→ **OBJECTIVE**: Without including any images, repeat the data exactly.

→ **SUPPLIED MATERIAL**:
--- Start ---

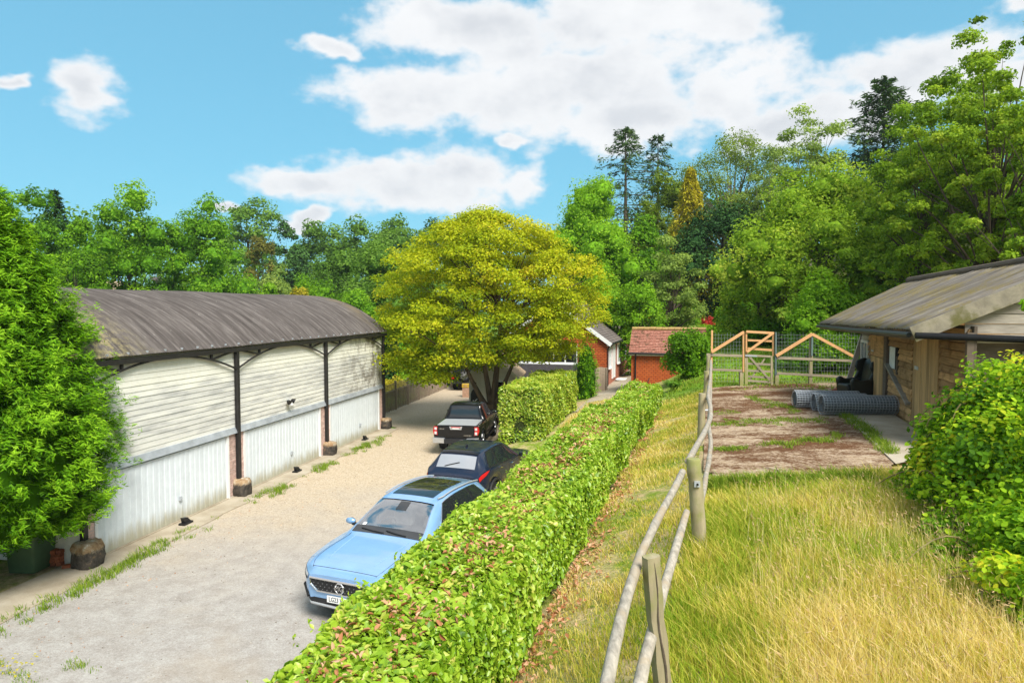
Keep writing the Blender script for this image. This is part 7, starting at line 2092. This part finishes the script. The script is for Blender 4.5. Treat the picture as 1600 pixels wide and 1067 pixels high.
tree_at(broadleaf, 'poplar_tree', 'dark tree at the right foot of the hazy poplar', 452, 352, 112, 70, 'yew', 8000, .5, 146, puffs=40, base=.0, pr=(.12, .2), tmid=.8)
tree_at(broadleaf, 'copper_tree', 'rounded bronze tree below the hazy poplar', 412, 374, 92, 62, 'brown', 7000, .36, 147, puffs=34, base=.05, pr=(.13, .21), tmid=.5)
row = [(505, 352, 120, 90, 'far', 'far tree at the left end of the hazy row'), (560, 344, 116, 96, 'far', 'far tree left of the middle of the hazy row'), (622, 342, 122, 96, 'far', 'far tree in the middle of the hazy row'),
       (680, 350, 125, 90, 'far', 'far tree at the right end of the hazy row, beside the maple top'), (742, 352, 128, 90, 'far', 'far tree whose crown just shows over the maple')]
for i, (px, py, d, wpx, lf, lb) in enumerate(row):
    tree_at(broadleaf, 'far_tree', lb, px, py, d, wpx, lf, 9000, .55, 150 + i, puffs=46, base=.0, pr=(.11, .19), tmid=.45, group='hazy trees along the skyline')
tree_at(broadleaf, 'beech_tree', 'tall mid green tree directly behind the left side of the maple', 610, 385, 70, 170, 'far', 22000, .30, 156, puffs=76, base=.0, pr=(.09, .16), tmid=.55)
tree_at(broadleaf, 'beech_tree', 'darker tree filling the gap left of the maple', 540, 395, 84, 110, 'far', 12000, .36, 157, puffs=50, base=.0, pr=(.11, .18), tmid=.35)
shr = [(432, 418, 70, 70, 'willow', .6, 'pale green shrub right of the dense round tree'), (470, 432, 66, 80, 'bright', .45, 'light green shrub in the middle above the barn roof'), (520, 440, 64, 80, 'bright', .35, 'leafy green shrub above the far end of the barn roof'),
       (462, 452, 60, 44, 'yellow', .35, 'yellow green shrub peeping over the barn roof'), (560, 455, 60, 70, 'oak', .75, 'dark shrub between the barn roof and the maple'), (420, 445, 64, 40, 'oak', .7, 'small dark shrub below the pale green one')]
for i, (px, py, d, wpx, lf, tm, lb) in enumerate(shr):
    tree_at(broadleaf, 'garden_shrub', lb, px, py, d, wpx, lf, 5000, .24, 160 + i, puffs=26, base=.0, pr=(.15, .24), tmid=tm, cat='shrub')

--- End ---

→ **OUTPUT BELOW**:
Keep writing the Blender script for this image. This is part 7, starting at line 2092. This part finishes the script. The script is for Blender 4.5. Treat the picture as 1600 pixels wide and 1067 pixels high.
tree_at(broadleaf, 'poplar_tree', 'dark tree at the right foot of the hazy poplar', 452, 352, 112, 70, 'yew', 8000, .5, 146, puffs=40, base=.0, pr=(.12, .2), tmid=.8)
tree_at(broadleaf, 'copper_tree', 'rounded bronze tree below the hazy poplar', 412, 374, 92, 62, 'brown', 7000, .36, 147, puffs=34, base=.05, pr=(.13, .21), tmid=.5)
row = [(505, 352, 120, 90, 'far', 'far tree at the left end of the hazy row'), (560, 344, 116, 96, 'far', 'far tree left of the middle of the hazy row'), (622, 342, 122, 96, 'far', 'far tree in the middle of the hazy row'),
       (680, 350, 125, 90, 'far', 'far tree at the right end of the hazy row, beside the maple top'), (742, 352, 128, 90, 'far', 'far tree whose crown just shows over the maple')]
for i, (px, py, d, wpx, lf, lb) in enumerate(row):
    tree_at(broadleaf, 'far_tree', lb, px, py, d, wpx, lf, 9000, .55, 150 + i, puffs=46, base=.0, pr=(.11, .19), tmid=.45, group='hazy trees along the skyline')
tree_at(broadleaf, 'beech_tree', 'tall mid green tree directly behind the left side of the maple', 610, 385, 70, 170, 'far', 22000, .30, 156, puffs=76, base=.0, pr=(.09, .16), tmid=.55)
tree_at(broadleaf, 'beech_tree', 'darker tree filling the gap left of the maple', 540, 395, 84, 110, 'far', 12000, .36, 157, puffs=50, base=.0, pr=(.11, .18), tmid=.35)
shr = [(432, 418, 70, 70, 'willow', .6, 'pale green shrub right of the dense round tree'), (470, 432, 66, 80, 'bright', .45, 'light green shrub in the middle above the barn roof'), (520, 440, 64, 80, 'bright', .35, 'leafy green shrub above the far end of the barn roof'),
       (462, 452, 60, 44, 'yellow', .35, 'yellow green shrub peeping over the barn roof'), (560, 455, 60, 70, 'oak', .75, 'dark shrub between the barn roof and the maple'), (420, 445, 64, 40, 'oak', .7, 'small dark shrub below the pale green one')]
for i, (px, py, d, wpx, lf, tm, lb) in enumerate(shr):
    tree_at(broadleaf, 'garden_shrub', lb, px, py, d, wpx, lf, 5000, .24, 160 + i, puffs=26, base=.0, pr=(.15, .24), tmid=tm, cat='shrub')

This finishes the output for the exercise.